De même, le fait que les territoires d’outre-mer relevant de l’article 74 de la constitution (et pas seulement les 4 DOM historiques et Mayotte) soient également concernés par l’égalité réelle comme l’avait plaidé le président du CREFOM, considérant que la nécessité d’égalité est supérieure aux différences institutionnelles, est un autre motif de satisfaction.
En outre, conformément aux exigences du CREFOM, la définition des politiques publiques devant se traduire dans des contrats territoriaux est négociée par l’Etat avec chacune des collectivités ultramarines et pas imposée unilatéralement par l’état comme cela le fut trop souvent dans le passé. Reste à voir les moyens financiers et les outils fiscaux que l’état consentira à mettre en place pour réaliser cette grande ambition.
Enfin la durée de ces plans, une génération tout au plus demandée par le CREFOM est précisée comme devant se situer entre 10 et 20 ans.
Ces éléments sont des premiers pas positifs et le CREFOM tient à en féliciter la secrétaire d’état à l’égalité réelle, Ericka Bareigts, son ancienne vice-présidente déléguée et son président d’honneur, le député en mission sur la question, Victorin Lurel.
Le président du CREFOM émet en revanche des réserves sur les écueils de ce texte qui pourraient le rendre totalement creux et inapplicable si des correctifs n’étaient pas apportés à l’occasion de la discussion parlementaire.
Ce texte ne saurait être une simple opération de communication politique et à la veille des présidentielles, une loi à visée électoraliste dont le but unique serait de peser sur les élections avec le risque qu’elle soit condamnée par la prochaine majorité issue des urnes.
Patrick Karam demande donc instamment au gouvernement de s’abstenir de toute récupération politicienne qui condamnerait ce texte.

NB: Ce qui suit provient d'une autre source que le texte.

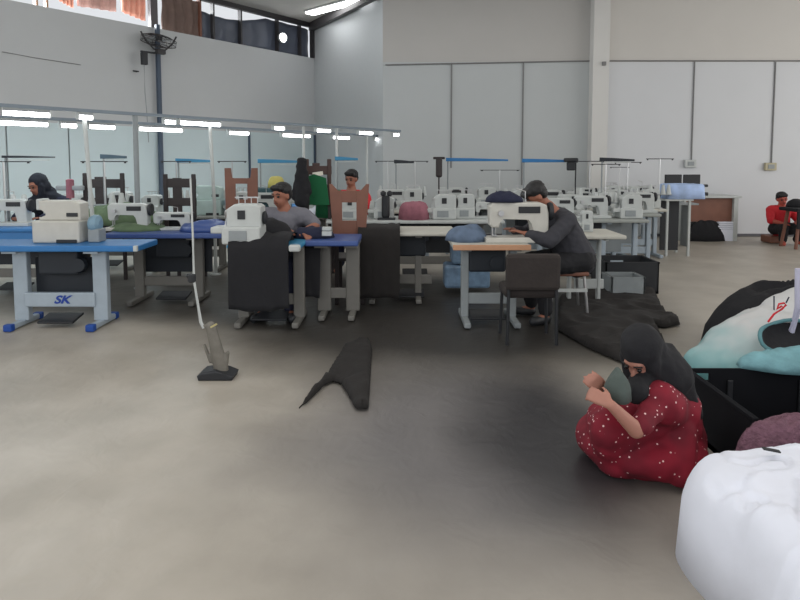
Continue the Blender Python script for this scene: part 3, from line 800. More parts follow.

De ce point de vue, l’élimination du rôle de la société civile dans l’absence de toute mention du CREFOM et de son président dans l’exposé des motifs est un mauvais signal.
Ensuite, les dispositifs attrape-tout laissent le sentiment de vouloir masquer certaines faiblesses du texte par une profusion de thématiques, mais qui n’ont pas forcément leur place dans une loi-cadre destinée à changer durablement et radicalement la vie de nos compatriotes ultramarins et dont l’ambition est de succéder à la loi sur la départementalisation de 1946. De plus, la philosophie du texte n’est pas clairement perçue. Or après l’égalité civique liée à la fin de l’esclavage en 1848, l’égalité politique avec le passage de colonies en départements et collectivités d’outre-mer en 1946, l’égalité sociale avec l’alignement des prestations sociales en 1986, l’égalité réelle au niveau économique et social entre les outre-mer et l’hexagone reste la dernière des avancées à atteindre.

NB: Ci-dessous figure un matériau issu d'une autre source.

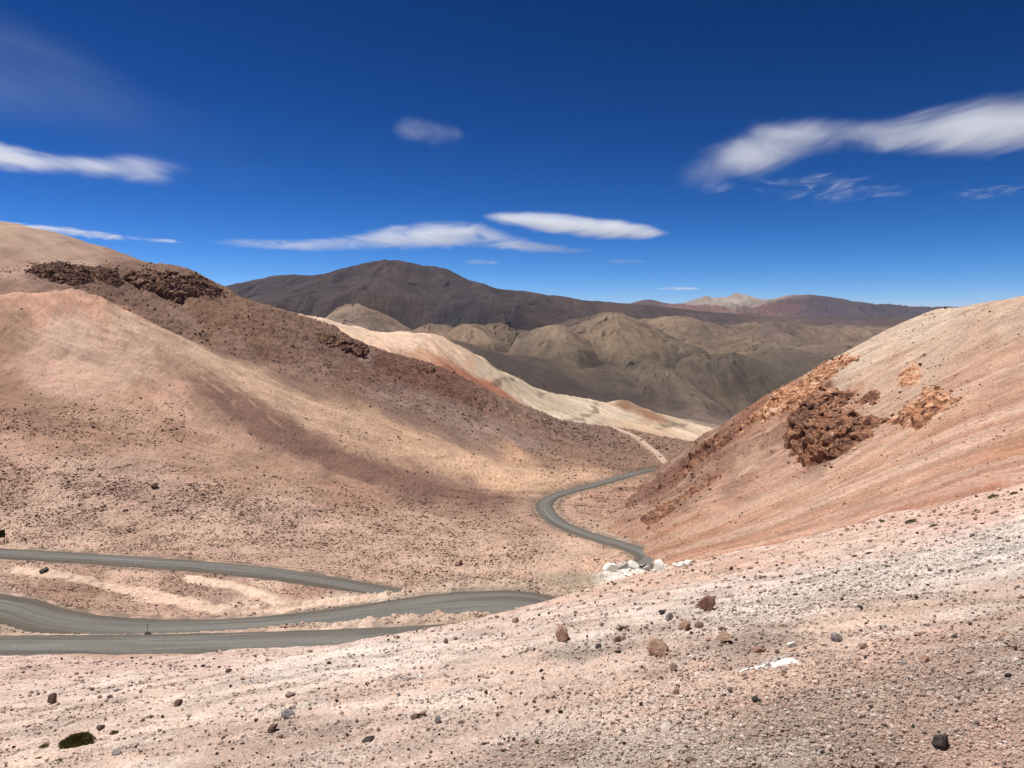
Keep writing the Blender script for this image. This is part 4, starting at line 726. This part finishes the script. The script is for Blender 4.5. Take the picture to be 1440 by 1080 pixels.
    for (i_, j_) in sel:
        v_, t_ = rock_shape(2, r.integers(1, 60), 14, .7, .28, .22); R_ = Matrix.Rotation(r.uniform(0, 6.28), 3, Vector(r.normal(size=3)).normalized()); sz = min(cell*.13*r.random()**-.6, cell*.27)*(.7+.6*m[i_, j_])
        Vb.append((v_-[0, 0, .35])@np.array(R_).T*sz+V3[i_, j_]); Tb.append(t_+o_); o_ += len(v_); k_ = r.random()*(len(c)-1.01); Cb.append(np.tile(c[int(k_)]*(1-k_ % 1)+c[int(k_)+1]*(k_ % 1), (len(v_), 1)))
    if nb: V = np.vstack([V]+Vb); T3 = np.vstack([T3]+Tb); cc = np.vstack([cc]+Cb)
    me = mesh_from(name, V, T3, False, cc)
    return tag(link(name, me, M_CRAG), label, 'rock outcrop')
DK = [(76, 54, 45), (106, 78, 64), (136, 102, 83), (168, 133, 112)]; RD = [(84, 60, 52), (116, 82, 68), (140, 100, 80), (166, 122, 96), (200, 162, 134)]; OR = [(104, 76, 62), (158, 112, 84), (200, 146, 112), (214, 170, 138), (234, 204, 180)]
outcrop(lf, [(36, 384), (50, 374), (90, 368), (122, 376), (135, 396), (110, 404), (70, 396)], 'dark jagged rock outcrop at the upper left, first of the row below the pale hill', DK, 4.5, 5., .5, 3, (0, -.4), 2)
outcrop(lf, [(112, 378), (140, 372), (165, 378), (176, 400), (160, 406), (135, 394)], 'narrow dark rock outcrop sloping down between its two bigger neighbours', DK, 4., 4., .5, 2.5, (0, -.4), 3)
outcrop(lf, [(165, 388), (200, 380), (245, 384), (280, 388), (305, 402), (314, 416), (285, 418), (262, 420), (250, 430), (230, 420), (200, 408), (178, 400)], 'longest dark brown cliff of the row, ending the crest against the sky', DK, 6.5, 7., .5, 4, (0, -.5), 4)
outcrop(lf, [(436, 466), (462, 470), (495, 482), (512, 486), (521, 500), (505, 502), (470, 490), (440, 480)], 'small dark outcrop halfway down the brown crest before the pale ridge', DK, 4., 4., .45, 2.5, (0, -.4), 5)
outcrop(lf, [(572, 512), (590, 510), (612, 518), (610, 526), (590, 522), (574, 518)], 'tiny black outcrop on the brown crest under the pale ridge', DK, 3., 3., .5, 1.8, (0, -.4), 6)
outcrop(rf, [(1113, 588), (1110, 622), (1124, 645), (1132, 664), (1160, 652), (1200, 632), (1243, 604), (1236, 588), (1205, 582), (1205, 552), (1172, 546), (1142, 560), (1125, 572)], 'tall reddish brown cliff standing out of the orange scree slope', RD, 7.2, 6.4, .25, 3.6, seed=7, up=.25, ochre=.45)
outcrop(rf, [(1240, 602), (1262, 584), (1285, 566), (1300, 545), (1330, 545), (1353, 562), (1343, 576), (1318, 584), (1302, 602), (1283, 616), (1279, 596), (1255, 600)], 'smaller orange and cream outcrop to the right of the tall reddish cliff', RD[:2]+OR[1:], 3.8, 4., .25, 3., seed=8, up=.2, ochre=.5)
outcrop(rf, [(1030, 606), (1062, 580), (1085, 562), (1120, 540), (1160, 512), (1200, 498), (1205, 506), (1180, 522), (1168, 545), (1140, 566), (1115, 580), (1075, 594), (1040, 612)], 'orange craggy rock band along the crest of the scree slope', OR, 3.2, 4., .35, 4.5, seed=9, up=.8)
outcrop(rf, [(1268, 520), (1290, 505), (1305, 520), (1300, 545), (1280, 545), (1262, 550), (1258, 535)], 'scattered cream rocks above the smaller orange outcrop', OR[1:], 2.0, 2.6, .3, 3.5, seed=10)
outcrop(rf, [(968, 642), (1000, 618), (1040, 596), (1062, 588), (1050, 604), (1015, 628), (985, 652), (960, 672), (945, 680)], 'broken brown rock rib running down the left edge of the scree slope', RD, 3., 3., .45, 2.2, (-.3, -.3), 11)

outcrop(rf, [(898, 738), (930, 712), (975, 684), (1010, 664), (1016, 670), (985, 694), (945, 722), (912, 745)], 'low broken rib of maroon rock near the foot of the scree slope', RD, 1.8, 2.2, .35, 2., seed=12)
outcrop(rf, [(1215, 552), (1228, 542), (1242, 548), (1240, 566), (1226, 574), (1214, 566)], 'small upright reddish rock between the tall cliff and the smaller outcrop', RD, 2.4, 2.4, .3, 1.6, seed=13)
def near_px(P, px, py): return inside(np.array(P, float), px, py)
CR = [[(1113, 588), (1110, 622), (1132, 664), (1200, 632), (1243, 604), (1205, 552), (1142, 560)], [(1240, 602), (1300, 545), (1353, 562), (1302, 602)], [(1030, 606), (1120, 540), (1200, 498), (1180, 522), (1115, 580)], [(1262, 550), (1290, 505), (1320, 520), (1290, 545)], [(945, 680), (1000, 618), (1062, 588), (1015, 628), (960, 680)], [(898, 738), (975, 684), (1016, 670), (945, 722)]]
def acc_cr(px, py, x, y): sd = np.max([near_px(P, px, py) for P in CR], axis=0); return sstep(-17, 4, sd+7*fbm(px/22, py/14, 3))*(.35+.65*sstep(-.2, .3, fbm(x/4, y/4, 3)))*(y > 170)
scatter('crag_rubble', rf, 5000, par(2.2, 1.1, 6), acc_cr, [((112, 80, 66), 4), ((150, 108, 84), 4), ((196, 150, 118), 3), ((224, 192, 164), 2), ((84, 60, 52), 2)], .25, .8, 1.2, rrgb, .15, (880, 1400, 480, 760), mat=M_PEB)
# ================================================================== PLANTS
def leafy(mat_cols, name):
    m, nt, b = newmat(name, .8); co = N(nt, 'ShaderNodeTexCoord').outputs['Object']; n = N(nt, 'ShaderNodeTexNoise', Scale=9., Detail=5.); nt.links.new(co, n.inputs['Vector'])
    nt.links.new(mix(nt, ramp(nt, n.outputs[0], .35, .65), *mat_cols), b.inputs['Base Color']); return m
M_CUSH = leafy(((.045, .044, .014), (.21, .18, .07)), 'cushion_plant_green'); M_DRY = leafy(((.05, .032, .024), (.15, .10, .075)), 'dry_twigs'); M_CUSH2 = leafy(((.06, .052, .03), (.15, .125, .075)), 'dull_cushion_green')
def cushion_mesh(seed, nleaf, mat, name, h=.36):
    r = np.random.default_rng(seed); V = []; T = []
    bv, bt = ICO[3]; base = bv*[1, .8, h]*.93*(1+.10*fbm(bv[:, 0]*2+seed, bv[:, 1]*2+bv[:, 2], 3)[:, None]); V.append(base); T.append(bt); off = len(base)
    for _ in range(nleaf):
        a = r.uniform(0, 6.283); c = r.uniform(0, 1)**.6; d = np.array([math.cos(a)*c, math.sin(a)*c, math.sqrt(max(0, 1-c*c))]); p = d*[1, .8, h]*(1+.10*fbm(np.array([d[0]*2+seed]), np.array([d[1]*2+d[2]]), 3)[0])
        t = r.normal(size=3)*.5+d*[.6, .6, 1.1]+[0, 0, .3]; t /= np.linalg.norm(t); s = np.cross(t, r.normal(size=3)); s /= np.linalg.norm(s); ln = r.uniform(.07, .19); w = ln*.20
        V.append(np.array([p-s*w, p+s*w, p+t*ln+s*w*.3, p+t*ln-s*w*.3])); T.append(np.array([[off, off+1, off+2], [off, off+2, off+3]])); off += 4
    me = mesh_from(name, np.vstack(V), np.vstack(T), False); me.materials.append(mat); return me
CU = [cushion_mesh(3, 2600, M_CUSH, 'cushion_plant', .42), cushion_mesh(4, 700, M_CUSH, 'cushion_plant', .4), cushion_mesh(5, 500, M_CUSH2, 'cushion_plant', .38)]
def plant(field, px, py, wp, k, lab, sy=.9, hs=1.):
    x, y, z = field.world(px, py); r = wp*y/F/2; o = bpy.data.objects.new('cushion_plant', CU[k]); COL.objects.link(o); o.location = (x, y+r*.3, z); o.scale = (r, r*sy, r*hs); o.rotation_euler = (.1, -.12 if px < 700 else -.25, random.uniform(-.2, .2)); return tag(o, lab, 'cushion plant')
plant(fg, 104, 1051, 50, 0, 'big dark green cushion plant in the lower left corner')
plant(fg, 61, 1052, 15, 1, 'small dark cushion plant left of the big one')
plant(fg, 160, 1033, 14, 1, 'small dark cushion plant uphill and right of the big one')
plant(fg, 55, 1067, 12, 1, 'thin dark cushion plant below the big one', .5, .5)
plant(fg, 82, 1070, 13, 1, 'lowest thin dark cushion plant under the big one', .4, .4)
for px, py, wp, lab in [(1282, 735, 17, 'largest dull green cushion plant on the edge below the orange scree'), (1314, 740, 11, 'dull green cushion plant just right of the largest one'), (1372, 719, 9, 'rounded dull cushion plant near the right edge above the white rubble'), (1242, 734, 8, 'small dark cushion plant left of the largest one'),
                        (1398, 700, 16, 'long flat cushion plant at the foot of the red band'), (1427, 695, 12, 'dark cushion plant closest to the right edge at the foot of the red band'), (1382, 737, 8, 'tiny dark cushion plant below the rounded dull one'), (1407, 758, 10, 'dark cushion plant on the white rubble band'), (1222, 779, 10, 'dark cushion plant downhill of the largest one'), (1202, 783, 9, 'dark cushion plant at the left of its downhill neighbour')]:
    plant(fg if np.isfinite(fg.hit(px, py)[0]) and fg.hit(px, py)[0] < 125 else rf, px, py, wp, 2, lab, .7, .9)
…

Par ailleurs, s’agissant des bases qui permettraient d’évaluer le chemin parcouru, la multiplication des critères est de nature à entretenir un flou sur leur opérationnalité. Or les articles 2 et 3 mentionnent que la réduction des écarts de développement sera mesurée par les nouveaux indicateurs de richesse en application de la loi n° 2015-411 du 13 avril 2015, c’est à dire tout un ensemble de critères qui n’ont pas réellement de valeur opérationnelle et qui peuvent être utilisés et interprétés dans le sens que l’on souhaite. Le CREFOM plaide pour un unique critère d’évaluation afin que la mesure soit opérationnel, simple et réellement incontestable. Le revenu par habitant comme critère d’évaluation semble plus pertinent pour assurer une évaluation sincère et simple et mesurer le chemin parcouru, sans pouvoir donner lieu à des manipulations.
De plus, l’évaluation dont il est prévu qu’elle puisse être réalisée par une autorité indépendante, la CNEPEOM conformément à la demande du CREFOM manque de réalité coercitive faute pour cette autorité de pouvoir rappeler à l’ordre le gouvernement en cas de retard dans les plans de développement et d’outils pour sanctionner une inertie.
Enfin, aucun dispositif n’est prévu pour rendre cette loi et ce processus inéluctable et rendre impossible un retour en arrière.
Le président du CREFOM, Patrick Karam, prendra l’attache du gouvernement dans les prochaines semaines afin d’apporter les correctifs nécessaires pour faire rentrer cette loi dans l’histoire des outre-mer, et les outre-mer dans la modernité économique.